W.W. – Sim. Mas é possível que as previsões dos modelos se confirmem daqui a alguns anos. O aquecimento tem sido muito intenso. O problema está em não sabermos mensurar o aquecimento específico dos mares. O único lugar que poderia “esconder” o calor seriam os oceanos. O que deve está errado nos modelos é a representação dos índices de liberação de calor por parte dos oceanos. Os modelos têm previsto um aquecimento muito grande, porque têm contado com uma grande e rápida liberação de calor. Provavelmente, os oceanos estão retendo esse calor para liberá-lo mais tarde.
Planeta – Na 4° Conferência da ONU sobre Mudanças Climáticas, em Buenos Aires, o Brasil apresentou o conceito de responsabilidade histórica dos países quanto a emissão de gases que formam o efeito estufa. Considerando os 200 anos de poluição causada pela Revolução Industrial e o efeito prolongado do CO2 na atmosfera os pesquisadores brasileiros defendem a criação de um fundo proveniente de multas cobradas aos países poluidores. O que o Sr. acha da posição brasileira?
W.W. – Eu concordo totalmente com o Brasil. Nenhum outro cientista poderia discordar. Boa parte do aquecimento global que presenciamos hoje é resultado do processo de industrialização dos países desenvolvidos. É resultado de todo o CO2 emitido na atmosfera durante esses anos, desde a Revolução Industrial. Eu entendo porque os países em desenvolvimento se sentem pressionados. Eles estão simplesmente passando pelo mesmo processo que os países desenvolvidos passaram. Não parece justo que estes países devam reduzir a emissão de gases e, consequentemente, o seu desenvolvimento quando estão ainda começando. Só espero que estes países não repitam a terrível experiência dos países desenvolvidos.
Planeta – Você teria alguma sugestão de como evitar os problemas sem comprometer o desenvolvimento?
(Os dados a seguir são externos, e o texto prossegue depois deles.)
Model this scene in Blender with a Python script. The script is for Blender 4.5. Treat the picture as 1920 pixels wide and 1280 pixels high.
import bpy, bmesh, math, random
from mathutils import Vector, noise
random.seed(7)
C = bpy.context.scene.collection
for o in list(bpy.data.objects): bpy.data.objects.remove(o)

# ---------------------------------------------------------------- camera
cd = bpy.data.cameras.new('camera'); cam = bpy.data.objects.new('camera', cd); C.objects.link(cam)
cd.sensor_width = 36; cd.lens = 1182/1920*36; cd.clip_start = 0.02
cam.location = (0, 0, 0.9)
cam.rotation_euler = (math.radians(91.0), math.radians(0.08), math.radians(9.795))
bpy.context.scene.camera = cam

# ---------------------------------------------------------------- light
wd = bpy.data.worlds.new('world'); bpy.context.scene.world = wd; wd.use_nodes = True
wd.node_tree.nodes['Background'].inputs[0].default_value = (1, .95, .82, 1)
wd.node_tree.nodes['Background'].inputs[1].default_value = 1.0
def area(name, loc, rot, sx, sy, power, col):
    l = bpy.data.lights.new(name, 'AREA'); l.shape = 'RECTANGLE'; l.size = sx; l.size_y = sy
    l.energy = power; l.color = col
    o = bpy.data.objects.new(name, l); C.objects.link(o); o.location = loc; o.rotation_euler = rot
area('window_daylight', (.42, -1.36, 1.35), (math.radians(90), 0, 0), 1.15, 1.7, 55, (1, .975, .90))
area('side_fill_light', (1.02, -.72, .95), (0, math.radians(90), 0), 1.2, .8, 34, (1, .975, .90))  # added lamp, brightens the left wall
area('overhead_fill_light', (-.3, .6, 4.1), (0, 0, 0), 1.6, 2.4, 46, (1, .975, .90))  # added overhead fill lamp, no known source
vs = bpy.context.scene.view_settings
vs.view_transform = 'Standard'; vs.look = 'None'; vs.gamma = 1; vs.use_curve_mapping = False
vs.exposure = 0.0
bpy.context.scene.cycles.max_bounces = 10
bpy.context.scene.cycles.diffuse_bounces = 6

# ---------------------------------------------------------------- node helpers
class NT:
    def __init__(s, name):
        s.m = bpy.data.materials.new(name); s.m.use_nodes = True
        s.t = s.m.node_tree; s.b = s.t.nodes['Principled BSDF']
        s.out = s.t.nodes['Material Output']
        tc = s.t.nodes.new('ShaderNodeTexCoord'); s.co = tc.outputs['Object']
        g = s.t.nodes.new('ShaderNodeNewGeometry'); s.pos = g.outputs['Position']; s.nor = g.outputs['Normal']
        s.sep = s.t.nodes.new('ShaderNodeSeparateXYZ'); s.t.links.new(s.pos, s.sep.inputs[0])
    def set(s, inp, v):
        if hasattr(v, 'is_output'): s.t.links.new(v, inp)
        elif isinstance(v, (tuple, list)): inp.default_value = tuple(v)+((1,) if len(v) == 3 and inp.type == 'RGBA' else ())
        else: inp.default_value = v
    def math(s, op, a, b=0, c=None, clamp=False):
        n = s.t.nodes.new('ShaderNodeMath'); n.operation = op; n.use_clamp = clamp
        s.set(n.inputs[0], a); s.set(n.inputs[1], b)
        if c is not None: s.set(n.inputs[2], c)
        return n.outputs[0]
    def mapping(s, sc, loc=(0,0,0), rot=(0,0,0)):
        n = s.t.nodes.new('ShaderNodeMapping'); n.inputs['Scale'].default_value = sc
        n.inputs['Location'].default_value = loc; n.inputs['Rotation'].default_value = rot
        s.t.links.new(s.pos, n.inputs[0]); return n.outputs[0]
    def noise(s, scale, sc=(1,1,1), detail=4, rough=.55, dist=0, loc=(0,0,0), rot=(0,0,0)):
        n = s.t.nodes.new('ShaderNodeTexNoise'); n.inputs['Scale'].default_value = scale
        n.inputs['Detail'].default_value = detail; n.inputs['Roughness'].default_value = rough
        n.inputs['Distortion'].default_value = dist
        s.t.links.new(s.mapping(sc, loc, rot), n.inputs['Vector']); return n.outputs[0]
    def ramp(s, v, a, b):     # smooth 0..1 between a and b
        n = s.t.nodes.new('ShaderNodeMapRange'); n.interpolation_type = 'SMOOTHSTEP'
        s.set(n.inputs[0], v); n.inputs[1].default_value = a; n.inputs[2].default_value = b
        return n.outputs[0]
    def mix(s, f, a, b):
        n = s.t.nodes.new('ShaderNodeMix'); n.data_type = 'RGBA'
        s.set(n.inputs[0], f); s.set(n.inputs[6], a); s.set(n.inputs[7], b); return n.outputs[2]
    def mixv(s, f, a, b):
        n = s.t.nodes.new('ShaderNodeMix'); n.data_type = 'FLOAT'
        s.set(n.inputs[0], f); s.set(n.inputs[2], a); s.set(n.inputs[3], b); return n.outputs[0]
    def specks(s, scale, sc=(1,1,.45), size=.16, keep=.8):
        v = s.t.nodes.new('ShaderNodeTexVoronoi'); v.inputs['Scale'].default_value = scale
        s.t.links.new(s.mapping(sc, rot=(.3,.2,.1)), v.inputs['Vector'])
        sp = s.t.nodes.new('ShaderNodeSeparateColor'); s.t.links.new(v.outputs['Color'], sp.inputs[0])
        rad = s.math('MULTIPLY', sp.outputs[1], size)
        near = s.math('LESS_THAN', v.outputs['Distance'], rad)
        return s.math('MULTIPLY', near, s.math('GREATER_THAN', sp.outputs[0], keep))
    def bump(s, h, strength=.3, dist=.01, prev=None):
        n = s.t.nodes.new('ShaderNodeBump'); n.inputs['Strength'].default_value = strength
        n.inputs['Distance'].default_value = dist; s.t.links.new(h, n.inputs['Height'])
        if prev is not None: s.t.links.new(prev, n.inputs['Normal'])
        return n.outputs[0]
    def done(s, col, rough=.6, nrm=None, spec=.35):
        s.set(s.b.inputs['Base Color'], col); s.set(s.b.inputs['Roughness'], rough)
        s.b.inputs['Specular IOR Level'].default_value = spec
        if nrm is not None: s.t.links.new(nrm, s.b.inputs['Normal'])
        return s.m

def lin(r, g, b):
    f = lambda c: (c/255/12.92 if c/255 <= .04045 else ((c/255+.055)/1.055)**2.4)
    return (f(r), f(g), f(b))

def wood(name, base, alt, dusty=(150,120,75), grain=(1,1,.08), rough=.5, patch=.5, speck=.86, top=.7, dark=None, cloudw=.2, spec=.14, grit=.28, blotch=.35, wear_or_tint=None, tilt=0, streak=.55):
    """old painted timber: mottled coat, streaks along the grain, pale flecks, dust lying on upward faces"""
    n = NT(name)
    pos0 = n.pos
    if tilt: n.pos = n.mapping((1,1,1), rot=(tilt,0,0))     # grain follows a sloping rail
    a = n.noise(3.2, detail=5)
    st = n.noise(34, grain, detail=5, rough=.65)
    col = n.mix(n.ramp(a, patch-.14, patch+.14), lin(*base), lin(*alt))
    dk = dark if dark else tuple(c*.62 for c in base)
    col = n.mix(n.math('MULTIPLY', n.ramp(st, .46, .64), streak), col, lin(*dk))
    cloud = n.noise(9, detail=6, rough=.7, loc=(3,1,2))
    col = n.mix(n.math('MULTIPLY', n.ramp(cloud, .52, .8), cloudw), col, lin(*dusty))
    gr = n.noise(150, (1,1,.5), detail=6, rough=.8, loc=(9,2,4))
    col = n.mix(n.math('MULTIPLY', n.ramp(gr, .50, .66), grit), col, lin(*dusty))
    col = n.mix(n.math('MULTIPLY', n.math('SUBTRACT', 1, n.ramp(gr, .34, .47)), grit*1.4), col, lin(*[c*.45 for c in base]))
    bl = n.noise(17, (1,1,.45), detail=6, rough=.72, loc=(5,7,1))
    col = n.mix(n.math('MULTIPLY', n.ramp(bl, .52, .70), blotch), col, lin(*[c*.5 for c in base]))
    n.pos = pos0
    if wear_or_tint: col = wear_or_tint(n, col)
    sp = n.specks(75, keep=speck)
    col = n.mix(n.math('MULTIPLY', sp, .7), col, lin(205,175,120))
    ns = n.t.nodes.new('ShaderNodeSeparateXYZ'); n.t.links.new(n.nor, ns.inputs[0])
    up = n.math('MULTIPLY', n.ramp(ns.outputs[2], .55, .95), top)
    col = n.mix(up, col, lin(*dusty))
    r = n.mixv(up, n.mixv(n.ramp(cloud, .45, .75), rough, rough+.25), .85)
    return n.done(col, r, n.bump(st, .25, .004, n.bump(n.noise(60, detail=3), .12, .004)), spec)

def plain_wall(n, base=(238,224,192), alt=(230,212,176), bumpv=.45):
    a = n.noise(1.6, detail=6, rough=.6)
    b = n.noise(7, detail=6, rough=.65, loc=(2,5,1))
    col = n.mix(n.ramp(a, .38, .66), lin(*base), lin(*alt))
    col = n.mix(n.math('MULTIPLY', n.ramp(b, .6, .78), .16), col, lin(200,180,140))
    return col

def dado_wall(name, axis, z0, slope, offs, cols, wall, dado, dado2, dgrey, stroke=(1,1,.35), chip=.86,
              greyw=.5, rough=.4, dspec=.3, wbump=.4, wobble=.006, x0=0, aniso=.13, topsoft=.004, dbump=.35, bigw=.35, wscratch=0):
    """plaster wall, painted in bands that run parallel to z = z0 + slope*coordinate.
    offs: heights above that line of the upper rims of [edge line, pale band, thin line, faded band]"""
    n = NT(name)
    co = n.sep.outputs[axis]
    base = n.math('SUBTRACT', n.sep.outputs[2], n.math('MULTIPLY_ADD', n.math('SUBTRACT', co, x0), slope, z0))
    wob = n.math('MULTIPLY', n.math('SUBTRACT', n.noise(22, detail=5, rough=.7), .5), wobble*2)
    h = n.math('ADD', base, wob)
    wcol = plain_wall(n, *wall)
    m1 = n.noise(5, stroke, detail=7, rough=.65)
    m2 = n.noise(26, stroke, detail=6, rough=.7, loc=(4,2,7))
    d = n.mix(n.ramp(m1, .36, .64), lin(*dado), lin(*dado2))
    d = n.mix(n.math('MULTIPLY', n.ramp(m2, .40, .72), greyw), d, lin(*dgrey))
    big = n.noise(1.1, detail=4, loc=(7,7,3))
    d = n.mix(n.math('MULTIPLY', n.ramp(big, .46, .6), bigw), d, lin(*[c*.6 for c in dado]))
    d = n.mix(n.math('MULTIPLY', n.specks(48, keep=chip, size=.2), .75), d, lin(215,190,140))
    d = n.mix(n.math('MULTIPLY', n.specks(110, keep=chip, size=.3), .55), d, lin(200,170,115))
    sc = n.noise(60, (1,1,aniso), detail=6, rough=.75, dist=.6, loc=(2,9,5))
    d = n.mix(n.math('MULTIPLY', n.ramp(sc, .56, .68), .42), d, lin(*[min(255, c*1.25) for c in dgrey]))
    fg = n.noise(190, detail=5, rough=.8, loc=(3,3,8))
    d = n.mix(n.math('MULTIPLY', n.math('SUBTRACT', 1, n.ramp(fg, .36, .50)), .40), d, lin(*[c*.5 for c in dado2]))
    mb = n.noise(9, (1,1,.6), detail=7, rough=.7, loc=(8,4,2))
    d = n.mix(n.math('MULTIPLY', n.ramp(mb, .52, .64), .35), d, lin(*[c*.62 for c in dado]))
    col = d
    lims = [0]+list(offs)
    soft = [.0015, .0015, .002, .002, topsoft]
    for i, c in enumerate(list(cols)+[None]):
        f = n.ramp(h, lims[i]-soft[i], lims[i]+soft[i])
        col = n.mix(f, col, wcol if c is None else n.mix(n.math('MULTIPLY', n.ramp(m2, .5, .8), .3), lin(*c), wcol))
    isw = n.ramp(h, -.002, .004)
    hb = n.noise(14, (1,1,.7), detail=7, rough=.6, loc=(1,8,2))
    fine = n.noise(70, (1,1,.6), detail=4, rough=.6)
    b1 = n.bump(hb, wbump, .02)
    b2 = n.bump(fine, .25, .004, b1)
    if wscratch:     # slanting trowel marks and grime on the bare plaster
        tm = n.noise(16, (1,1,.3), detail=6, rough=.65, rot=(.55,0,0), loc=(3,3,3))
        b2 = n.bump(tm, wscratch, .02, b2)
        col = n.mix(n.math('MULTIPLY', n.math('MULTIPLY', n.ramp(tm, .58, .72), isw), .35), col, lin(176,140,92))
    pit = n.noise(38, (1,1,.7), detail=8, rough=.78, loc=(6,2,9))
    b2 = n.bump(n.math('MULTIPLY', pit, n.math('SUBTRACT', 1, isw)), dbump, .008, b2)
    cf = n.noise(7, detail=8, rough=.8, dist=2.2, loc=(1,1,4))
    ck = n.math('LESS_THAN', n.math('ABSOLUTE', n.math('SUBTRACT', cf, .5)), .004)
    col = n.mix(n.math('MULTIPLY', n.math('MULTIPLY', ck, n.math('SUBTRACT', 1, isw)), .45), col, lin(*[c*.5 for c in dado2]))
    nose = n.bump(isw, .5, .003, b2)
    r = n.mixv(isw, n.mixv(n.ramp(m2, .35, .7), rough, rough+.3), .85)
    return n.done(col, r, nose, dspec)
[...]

W.W. – Os recursos renováveis de energia devem ser amplamente incentivados. Há duas coisas a se aprender com isso. A primeira é o desenvolvimento e aplicação de novas fontes renováveis de energia. Por outro lado, devemos lutar pela preservação das florestas. Não há razão para os países em desenvolvimento repetirem os erros dos países desenvolvidos na devastação de suas florestas.